__What to work on__. Write out each line from the data below that includes the word "picture".

__Stored data__.

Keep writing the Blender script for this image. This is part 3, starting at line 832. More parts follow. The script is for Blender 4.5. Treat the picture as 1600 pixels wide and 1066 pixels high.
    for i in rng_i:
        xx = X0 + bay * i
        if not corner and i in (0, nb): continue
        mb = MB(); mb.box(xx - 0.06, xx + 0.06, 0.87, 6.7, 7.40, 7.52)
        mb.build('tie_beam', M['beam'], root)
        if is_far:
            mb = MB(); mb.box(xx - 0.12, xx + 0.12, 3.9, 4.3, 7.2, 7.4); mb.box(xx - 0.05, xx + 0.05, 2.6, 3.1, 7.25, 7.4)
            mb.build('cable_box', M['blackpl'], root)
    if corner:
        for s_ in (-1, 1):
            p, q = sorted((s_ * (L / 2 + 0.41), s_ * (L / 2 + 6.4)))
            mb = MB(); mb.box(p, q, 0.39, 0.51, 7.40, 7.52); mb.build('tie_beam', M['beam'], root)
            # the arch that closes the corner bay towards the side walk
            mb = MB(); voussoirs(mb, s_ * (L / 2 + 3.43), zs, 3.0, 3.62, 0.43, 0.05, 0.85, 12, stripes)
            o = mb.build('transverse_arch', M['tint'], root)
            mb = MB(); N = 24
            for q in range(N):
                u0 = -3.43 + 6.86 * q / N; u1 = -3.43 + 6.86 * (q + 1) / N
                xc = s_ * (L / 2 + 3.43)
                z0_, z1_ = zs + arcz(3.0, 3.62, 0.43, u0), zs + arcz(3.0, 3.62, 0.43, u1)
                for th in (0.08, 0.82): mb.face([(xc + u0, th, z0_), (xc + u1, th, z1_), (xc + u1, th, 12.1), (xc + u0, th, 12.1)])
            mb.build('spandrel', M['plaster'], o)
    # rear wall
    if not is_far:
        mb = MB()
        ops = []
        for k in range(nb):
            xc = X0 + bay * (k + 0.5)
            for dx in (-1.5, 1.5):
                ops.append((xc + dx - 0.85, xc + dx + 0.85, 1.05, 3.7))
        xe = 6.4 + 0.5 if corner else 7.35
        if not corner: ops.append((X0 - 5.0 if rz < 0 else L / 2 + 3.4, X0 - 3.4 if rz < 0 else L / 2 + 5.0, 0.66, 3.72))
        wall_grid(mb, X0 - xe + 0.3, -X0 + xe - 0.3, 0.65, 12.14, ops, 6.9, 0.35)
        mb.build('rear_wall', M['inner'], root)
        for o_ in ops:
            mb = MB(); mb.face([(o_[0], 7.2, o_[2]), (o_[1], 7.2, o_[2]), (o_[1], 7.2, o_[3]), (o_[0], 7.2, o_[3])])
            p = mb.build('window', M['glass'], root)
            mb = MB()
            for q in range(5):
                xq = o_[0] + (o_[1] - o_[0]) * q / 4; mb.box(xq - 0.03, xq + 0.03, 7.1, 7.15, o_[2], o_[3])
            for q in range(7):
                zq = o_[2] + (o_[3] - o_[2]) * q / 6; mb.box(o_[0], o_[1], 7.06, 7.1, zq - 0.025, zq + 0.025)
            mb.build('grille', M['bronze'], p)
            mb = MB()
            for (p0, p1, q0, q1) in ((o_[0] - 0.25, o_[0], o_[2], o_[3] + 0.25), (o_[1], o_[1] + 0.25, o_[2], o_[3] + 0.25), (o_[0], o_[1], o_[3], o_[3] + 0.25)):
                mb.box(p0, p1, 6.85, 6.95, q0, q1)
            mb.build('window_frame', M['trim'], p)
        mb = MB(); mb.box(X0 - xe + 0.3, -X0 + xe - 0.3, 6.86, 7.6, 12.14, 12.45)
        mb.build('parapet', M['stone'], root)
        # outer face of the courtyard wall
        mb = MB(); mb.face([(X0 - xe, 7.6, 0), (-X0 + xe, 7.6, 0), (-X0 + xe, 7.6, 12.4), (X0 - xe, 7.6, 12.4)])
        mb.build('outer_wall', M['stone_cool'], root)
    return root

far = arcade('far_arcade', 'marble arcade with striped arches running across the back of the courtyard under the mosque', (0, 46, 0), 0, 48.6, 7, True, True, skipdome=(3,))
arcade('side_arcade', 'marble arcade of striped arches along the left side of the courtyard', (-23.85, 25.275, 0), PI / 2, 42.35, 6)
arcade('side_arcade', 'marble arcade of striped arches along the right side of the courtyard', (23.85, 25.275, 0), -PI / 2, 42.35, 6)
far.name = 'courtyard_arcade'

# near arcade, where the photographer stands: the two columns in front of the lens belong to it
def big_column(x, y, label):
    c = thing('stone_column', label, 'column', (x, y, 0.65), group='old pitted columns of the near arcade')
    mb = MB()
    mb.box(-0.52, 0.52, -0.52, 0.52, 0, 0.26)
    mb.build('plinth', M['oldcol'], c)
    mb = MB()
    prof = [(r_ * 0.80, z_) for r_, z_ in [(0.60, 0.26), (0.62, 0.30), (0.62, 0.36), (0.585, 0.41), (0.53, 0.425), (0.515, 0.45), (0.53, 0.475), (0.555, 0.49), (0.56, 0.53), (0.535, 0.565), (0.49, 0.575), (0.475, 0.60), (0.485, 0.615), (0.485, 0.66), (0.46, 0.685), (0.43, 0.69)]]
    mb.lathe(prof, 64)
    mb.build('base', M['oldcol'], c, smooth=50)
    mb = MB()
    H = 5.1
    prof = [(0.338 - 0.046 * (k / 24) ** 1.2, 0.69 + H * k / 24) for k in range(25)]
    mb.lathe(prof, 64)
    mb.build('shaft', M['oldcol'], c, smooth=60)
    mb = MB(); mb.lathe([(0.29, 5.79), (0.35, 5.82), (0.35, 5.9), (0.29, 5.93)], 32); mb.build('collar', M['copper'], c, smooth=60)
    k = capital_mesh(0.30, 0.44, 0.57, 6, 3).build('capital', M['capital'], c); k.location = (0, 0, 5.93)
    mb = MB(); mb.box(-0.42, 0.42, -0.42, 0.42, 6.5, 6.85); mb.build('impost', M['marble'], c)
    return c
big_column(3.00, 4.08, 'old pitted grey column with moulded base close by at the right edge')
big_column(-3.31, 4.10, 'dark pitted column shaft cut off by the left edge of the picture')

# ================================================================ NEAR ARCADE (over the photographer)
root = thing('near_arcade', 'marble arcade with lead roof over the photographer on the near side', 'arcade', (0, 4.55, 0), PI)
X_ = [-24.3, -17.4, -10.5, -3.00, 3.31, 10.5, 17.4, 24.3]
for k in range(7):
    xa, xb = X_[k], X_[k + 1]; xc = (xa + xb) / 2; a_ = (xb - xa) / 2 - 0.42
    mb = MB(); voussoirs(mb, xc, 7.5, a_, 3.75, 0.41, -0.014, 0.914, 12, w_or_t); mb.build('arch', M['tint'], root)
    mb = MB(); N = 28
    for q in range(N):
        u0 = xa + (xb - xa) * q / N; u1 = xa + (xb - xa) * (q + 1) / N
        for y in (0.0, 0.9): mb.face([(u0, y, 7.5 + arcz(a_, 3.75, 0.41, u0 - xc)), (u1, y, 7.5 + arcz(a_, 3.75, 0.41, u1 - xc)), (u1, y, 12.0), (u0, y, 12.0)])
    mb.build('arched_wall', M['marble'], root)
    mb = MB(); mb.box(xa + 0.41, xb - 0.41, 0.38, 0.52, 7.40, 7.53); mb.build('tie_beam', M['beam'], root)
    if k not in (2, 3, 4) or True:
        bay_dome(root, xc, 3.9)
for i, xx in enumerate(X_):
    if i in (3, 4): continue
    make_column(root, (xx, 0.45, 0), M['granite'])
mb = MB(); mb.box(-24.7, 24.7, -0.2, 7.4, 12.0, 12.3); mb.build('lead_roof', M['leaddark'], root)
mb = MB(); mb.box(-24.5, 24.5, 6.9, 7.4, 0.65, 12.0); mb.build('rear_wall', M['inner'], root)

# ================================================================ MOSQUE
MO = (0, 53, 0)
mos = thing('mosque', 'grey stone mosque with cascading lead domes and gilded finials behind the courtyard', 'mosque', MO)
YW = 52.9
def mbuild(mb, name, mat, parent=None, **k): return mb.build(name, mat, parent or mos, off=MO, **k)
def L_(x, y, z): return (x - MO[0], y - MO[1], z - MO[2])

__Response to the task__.
Keep writing the Blender script for this image. This is part 3, starting at line 832. More parts follow. The script is for Blender 4.5. Treat the picture as 1600 pixels wide and 1066 pixels high.
big_column(-3.31, 4.10, 'dark pitted column shaft cut off by the left edge of the picture')